Take the lines from the beginning of the data below through the line holding "return ((n ^" and return exactly those.

## Data shown

↓

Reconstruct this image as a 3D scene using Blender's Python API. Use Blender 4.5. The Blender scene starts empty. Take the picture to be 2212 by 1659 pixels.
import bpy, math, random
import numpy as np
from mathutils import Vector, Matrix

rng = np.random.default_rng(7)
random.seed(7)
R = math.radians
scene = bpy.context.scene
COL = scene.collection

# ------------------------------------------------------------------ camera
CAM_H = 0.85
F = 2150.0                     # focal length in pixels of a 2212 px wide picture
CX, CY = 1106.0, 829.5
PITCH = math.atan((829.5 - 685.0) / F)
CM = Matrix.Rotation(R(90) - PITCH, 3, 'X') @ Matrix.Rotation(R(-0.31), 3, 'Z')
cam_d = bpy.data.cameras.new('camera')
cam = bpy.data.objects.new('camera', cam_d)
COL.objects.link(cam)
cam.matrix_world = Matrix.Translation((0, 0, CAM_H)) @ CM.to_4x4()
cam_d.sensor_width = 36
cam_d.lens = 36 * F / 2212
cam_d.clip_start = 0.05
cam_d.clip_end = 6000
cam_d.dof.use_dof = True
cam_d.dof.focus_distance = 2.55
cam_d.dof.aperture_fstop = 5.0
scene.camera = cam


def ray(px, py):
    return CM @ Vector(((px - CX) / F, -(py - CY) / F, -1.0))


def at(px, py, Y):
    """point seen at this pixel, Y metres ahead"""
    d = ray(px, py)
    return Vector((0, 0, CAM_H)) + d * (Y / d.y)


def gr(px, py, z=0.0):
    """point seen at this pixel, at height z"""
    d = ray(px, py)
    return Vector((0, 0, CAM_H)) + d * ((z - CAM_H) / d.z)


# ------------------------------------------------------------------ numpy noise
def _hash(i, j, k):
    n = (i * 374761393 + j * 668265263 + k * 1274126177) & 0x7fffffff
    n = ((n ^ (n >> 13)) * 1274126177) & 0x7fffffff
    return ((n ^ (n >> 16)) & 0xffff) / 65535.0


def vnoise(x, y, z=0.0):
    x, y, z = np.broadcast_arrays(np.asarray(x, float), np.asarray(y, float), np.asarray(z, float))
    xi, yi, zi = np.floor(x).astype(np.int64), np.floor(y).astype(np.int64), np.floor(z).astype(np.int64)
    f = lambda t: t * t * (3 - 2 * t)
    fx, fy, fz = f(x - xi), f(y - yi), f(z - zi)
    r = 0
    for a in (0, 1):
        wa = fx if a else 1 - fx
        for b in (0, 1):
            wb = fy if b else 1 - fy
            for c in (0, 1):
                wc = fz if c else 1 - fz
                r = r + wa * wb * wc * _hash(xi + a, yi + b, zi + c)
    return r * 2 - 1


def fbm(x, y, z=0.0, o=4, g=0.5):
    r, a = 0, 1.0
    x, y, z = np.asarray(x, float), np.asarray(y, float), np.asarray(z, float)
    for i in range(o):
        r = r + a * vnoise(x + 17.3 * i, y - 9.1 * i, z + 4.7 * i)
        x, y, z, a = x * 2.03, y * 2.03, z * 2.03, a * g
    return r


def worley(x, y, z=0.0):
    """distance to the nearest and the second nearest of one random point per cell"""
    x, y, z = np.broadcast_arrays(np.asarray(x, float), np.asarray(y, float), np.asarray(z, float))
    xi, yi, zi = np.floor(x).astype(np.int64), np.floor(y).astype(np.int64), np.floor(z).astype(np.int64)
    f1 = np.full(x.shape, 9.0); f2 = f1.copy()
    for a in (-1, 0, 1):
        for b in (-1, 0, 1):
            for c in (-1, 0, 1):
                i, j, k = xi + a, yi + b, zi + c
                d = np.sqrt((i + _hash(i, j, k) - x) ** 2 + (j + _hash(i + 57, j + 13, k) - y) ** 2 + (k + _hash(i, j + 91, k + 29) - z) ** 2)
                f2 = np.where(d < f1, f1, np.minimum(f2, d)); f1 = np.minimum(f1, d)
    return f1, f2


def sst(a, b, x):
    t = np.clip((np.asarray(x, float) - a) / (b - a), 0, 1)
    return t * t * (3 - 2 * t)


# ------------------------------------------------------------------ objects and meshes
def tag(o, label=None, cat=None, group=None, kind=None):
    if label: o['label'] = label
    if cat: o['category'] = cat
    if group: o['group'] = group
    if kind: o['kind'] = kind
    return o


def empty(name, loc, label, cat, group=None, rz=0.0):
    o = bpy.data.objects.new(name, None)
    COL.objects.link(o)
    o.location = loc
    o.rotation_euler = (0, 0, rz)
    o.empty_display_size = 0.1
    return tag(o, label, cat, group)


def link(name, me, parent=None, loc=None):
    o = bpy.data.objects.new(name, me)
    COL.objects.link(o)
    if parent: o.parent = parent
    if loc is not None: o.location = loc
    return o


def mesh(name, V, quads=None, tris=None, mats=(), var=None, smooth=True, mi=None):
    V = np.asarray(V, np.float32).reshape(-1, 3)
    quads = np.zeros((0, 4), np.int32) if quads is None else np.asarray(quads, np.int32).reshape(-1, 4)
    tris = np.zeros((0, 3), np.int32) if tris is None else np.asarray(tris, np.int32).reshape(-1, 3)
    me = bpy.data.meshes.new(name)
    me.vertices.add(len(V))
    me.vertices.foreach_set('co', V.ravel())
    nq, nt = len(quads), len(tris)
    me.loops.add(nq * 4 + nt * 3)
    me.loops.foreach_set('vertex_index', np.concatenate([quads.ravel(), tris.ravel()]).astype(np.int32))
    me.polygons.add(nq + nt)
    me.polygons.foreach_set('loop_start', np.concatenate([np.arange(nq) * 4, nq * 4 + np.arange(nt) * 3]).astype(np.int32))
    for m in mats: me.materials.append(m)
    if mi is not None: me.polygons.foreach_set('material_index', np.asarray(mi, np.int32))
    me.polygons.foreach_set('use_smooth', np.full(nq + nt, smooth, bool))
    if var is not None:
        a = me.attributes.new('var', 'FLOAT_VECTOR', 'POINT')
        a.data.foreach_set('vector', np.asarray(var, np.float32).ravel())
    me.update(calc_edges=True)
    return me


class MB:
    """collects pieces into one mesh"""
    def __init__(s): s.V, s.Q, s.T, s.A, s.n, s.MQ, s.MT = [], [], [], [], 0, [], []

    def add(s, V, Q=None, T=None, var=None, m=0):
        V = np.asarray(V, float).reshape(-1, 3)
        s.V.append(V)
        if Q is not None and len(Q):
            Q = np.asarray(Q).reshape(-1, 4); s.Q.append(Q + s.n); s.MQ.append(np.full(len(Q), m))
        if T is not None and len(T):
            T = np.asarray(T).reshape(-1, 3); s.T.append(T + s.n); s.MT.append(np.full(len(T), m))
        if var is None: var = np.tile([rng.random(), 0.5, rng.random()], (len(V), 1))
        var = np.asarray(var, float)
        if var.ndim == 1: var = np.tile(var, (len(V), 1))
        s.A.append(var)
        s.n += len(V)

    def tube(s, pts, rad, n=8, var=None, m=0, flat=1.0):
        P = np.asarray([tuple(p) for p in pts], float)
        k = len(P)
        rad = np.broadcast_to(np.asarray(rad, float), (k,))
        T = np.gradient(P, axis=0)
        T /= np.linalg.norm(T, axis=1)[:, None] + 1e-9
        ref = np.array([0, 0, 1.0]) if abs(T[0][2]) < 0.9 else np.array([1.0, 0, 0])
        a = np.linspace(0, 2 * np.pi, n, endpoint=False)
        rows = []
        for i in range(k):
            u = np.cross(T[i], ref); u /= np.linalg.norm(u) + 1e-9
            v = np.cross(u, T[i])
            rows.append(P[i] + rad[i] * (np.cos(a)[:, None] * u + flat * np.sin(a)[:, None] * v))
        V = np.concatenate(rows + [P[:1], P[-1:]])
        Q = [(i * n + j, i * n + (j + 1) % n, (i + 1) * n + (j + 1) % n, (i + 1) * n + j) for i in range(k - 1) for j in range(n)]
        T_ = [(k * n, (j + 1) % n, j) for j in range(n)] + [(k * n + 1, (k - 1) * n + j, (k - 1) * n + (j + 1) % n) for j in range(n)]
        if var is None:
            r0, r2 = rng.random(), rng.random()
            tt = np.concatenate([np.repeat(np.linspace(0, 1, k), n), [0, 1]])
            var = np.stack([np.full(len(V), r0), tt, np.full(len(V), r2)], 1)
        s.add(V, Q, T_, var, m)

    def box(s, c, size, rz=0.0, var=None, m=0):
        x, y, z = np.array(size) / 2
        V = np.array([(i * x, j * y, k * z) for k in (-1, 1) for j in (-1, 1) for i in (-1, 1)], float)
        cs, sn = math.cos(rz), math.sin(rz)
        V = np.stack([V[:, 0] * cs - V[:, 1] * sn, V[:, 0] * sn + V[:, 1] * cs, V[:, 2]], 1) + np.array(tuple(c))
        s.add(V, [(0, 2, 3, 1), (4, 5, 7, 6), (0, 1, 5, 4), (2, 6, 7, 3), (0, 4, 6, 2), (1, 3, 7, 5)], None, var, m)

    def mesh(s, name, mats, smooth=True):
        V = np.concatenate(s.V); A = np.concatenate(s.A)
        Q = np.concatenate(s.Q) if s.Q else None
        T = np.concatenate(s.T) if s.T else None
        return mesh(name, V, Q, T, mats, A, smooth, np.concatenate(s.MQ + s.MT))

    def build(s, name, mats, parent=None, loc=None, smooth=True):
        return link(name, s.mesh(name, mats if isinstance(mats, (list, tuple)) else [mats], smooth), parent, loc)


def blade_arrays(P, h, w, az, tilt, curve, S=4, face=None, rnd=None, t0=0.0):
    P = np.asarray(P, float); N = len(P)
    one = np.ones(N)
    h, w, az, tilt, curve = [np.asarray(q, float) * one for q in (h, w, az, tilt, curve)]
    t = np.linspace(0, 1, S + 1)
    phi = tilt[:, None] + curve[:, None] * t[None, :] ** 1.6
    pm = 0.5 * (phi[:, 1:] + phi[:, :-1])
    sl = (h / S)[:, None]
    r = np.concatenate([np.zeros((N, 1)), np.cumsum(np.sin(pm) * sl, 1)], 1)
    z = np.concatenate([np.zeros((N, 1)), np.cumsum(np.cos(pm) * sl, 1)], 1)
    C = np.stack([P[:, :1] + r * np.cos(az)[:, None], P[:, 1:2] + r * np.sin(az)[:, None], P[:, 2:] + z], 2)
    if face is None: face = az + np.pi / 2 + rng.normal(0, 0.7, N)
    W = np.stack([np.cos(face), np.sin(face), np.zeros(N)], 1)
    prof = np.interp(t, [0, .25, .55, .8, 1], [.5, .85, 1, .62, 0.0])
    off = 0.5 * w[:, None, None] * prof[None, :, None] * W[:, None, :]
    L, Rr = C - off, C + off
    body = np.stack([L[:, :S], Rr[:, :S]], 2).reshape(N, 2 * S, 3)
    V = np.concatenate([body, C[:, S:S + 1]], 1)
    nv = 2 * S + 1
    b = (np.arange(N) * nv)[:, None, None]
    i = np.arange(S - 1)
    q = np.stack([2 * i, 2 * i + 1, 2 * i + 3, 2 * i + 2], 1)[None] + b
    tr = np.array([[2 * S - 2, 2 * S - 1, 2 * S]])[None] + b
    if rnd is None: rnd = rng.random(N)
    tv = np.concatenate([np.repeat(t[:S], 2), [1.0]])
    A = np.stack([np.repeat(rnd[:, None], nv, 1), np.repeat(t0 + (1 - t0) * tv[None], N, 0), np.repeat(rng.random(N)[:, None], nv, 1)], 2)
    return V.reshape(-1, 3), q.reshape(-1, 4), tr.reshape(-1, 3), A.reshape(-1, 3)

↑

## Complete response
Reconstruct this image as a 3D scene using Blender's Python API. Use Blender 4.5. The Blender scene starts empty. Take the picture to be 2212 by 1659 pixels.
import bpy, math, random
import numpy as np
from mathutils import Vector, Matrix

rng = np.random.default_rng(7)
random.seed(7)
R = math.radians
scene = bpy.context.scene
COL = scene.collection

# ------------------------------------------------------------------ camera
CAM_H = 0.85
F = 2150.0                     # focal length in pixels of a 2212 px wide picture
CX, CY = 1106.0, 829.5
PITCH = math.atan((829.5 - 685.0) / F)
CM = Matrix.Rotation(R(90) - PITCH, 3, 'X') @ Matrix.Rotation(R(-0.31), 3, 'Z')
cam_d = bpy.data.cameras.new('camera')
cam = bpy.data.objects.new('camera', cam_d)
COL.objects.link(cam)
cam.matrix_world = Matrix.Translation((0, 0, CAM_H)) @ CM.to_4x4()
cam_d.sensor_width = 36
cam_d.lens = 36 * F / 2212
cam_d.clip_start = 0.05
cam_d.clip_end = 6000
cam_d.dof.use_dof = True
cam_d.dof.focus_distance = 2.55
cam_d.dof.aperture_fstop = 5.0
scene.camera = cam


def ray(px, py):
    return CM @ Vector(((px - CX) / F, -(py - CY) / F, -1.0))


def at(px, py, Y):
    """point seen at this pixel, Y metres ahead"""
    d = ray(px, py)
    return Vector((0, 0, CAM_H)) + d * (Y / d.y)


def gr(px, py, z=0.0):
    """point seen at this pixel, at height z"""
    d = ray(px, py)
    return Vector((0, 0, CAM_H)) + d * ((z - CAM_H) / d.z)


# ------------------------------------------------------------------ numpy noise
def _hash(i, j, k):
    n = (i * 374761393 + j * 668265263 + k * 1274126177) & 0x7fffffff
    n = ((n ^ (n >> 13)) * 1274126177) & 0x7fffffff
    return ((n ^ (n >> 16)) & 0xffff) / 65535.0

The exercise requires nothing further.